An article in the German newspaper Die Welt comparing Erdogan-supporting Turks in Germany with Hitler’s supporters in the Sudetenland has drawn a mixed reaction from readers.
The German newspaper Die Welt has published a controversial article comparing the high level of support for Turkish President Erdogan’s constitutional referendum among Turks in Germany, with the support of Sudeten Germans for Hitler in the 1930s.
“Almost two-thirds of Turkish voters in Germany voted for Erdogan’s plan, even though it threatens to further curtail democracy in their homeland. In some respects, events resemble an election in 1935,” historian Sven Felix Kellerhoff wrote.
“Two-thirds of voters voted for a foreign dictator, who has eliminated the opposition in his own country and brought the media into line. They did that even though they live in a functioning state of law and are under no pressure from the government there.”
“This is not about the outcome of the referendum on a new constitution for Turkey, which according to official figures, 63 percent of Turkish voters in Germany voted for. Rather, it is about parliamentary elections in the Czechoslovak Republic on 19 May 1935 when 68 per cent of Sudeten Germans, i.e. the culturally Germanized inhabitants of the Czech regions bordering with Germany and Austria, voted for Conrad Henlein’s Sudeten German Party (SDP).”
There were three million Germans living in the Sudetenland, the northern and western parts of Czechoslovakia, after the collapse of the Habsburg Empire at the end of the First World War.
In the interwar period, several political parties emerged which claimed to represent Germans who were disillusioned at their loss of political and economic influence in the new state of Czechoslovakia.
The most successful of them was the Sudeten German Party, which was formed in 1933 and received massive support from the German Nazi party. Its leader Conrad Henlein went on to demand the union of the Sudetenland with Germany in 1938.
According to Kellerhoff, Sudeten Germans had little to complain about, but still supported Hitler’s puppet party in their droves thanks to a successful propaganda campaign.
“The Sudeten Germans were a minority in an ethnically fragmented country.
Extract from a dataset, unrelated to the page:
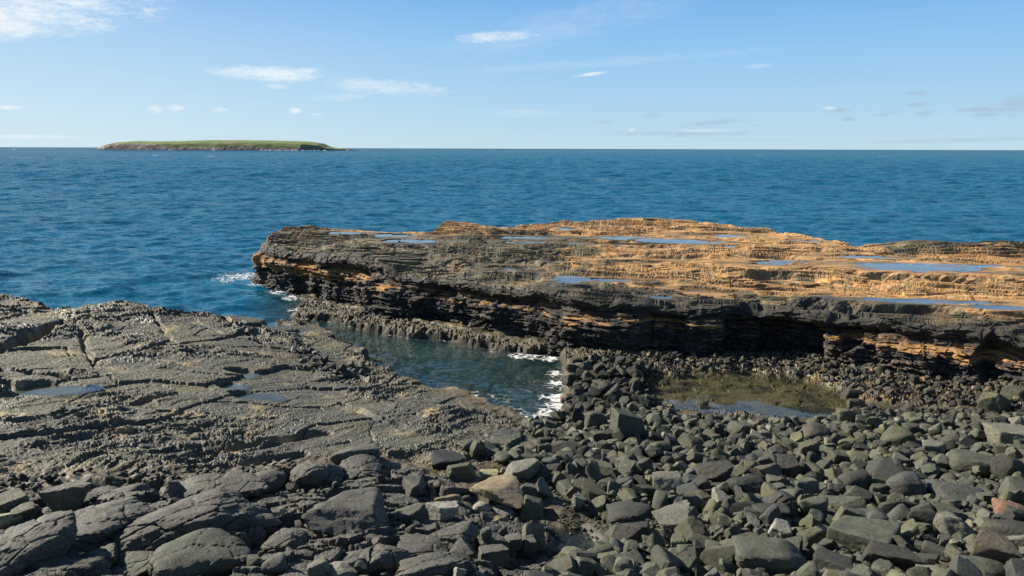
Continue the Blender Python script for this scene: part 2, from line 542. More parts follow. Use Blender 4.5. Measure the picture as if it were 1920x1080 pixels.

Nevertheless, Czechoslovakia was undoubtedly a democratic state with a political opposition, functioning media and independent courts.”
“On the other side of the border, in Germany in 1935 there was already nothing like that. After the Reichstag fire on February 27, 1933, which the Nazis had nothing to do with but exploited perfectly, the seemingly stable supports of the Weimar Republic were swept away: radio and newspapers were forced under the command of Joseph Goebbels, in record time the courts were brought into line with the government, the opposition was expelled or imprisoned.”
“All this was known to the electorate of Sudeten Germans – and in 1935 two-thirds of them still voted for the SDP. The Sudeten German Social Democrats reached just 17 percent, the Christian Conservatives less than ten percent,” Kellerhoff wrote.
The comparison between Sudeten Germans’ support for Hitler’s Germany and the support for Erdogan’s government shown by Turks living in Germany resulted in some criticism from readers of Die Welt, who said the comparison was unfair.
“Mr. Kellerhoff, this comparison is really inappropriate,” wrote one, while another accused the author of “comparing apples and oranges.”
However, some commentators said they thought it was a fitting comparison.
“Current developments in Turkey are justifiably troubling for us and also remind us of the destructive processes of our terrible past, which should never be repeated anywhere,” Facebook user Ralf Weber wrote.
For his part, Facebook user Thomas Bonk said that “people don’t learn.”
“We should make it easy for Turkey. The best thing to do is to close the door, forget and wait a while. When we look at the country again in a few years, we will see something that looks like our country in 1936. Imprisoned political opponents, people who don’t dare open their mouths and a country in ruins,” Bonk wrote.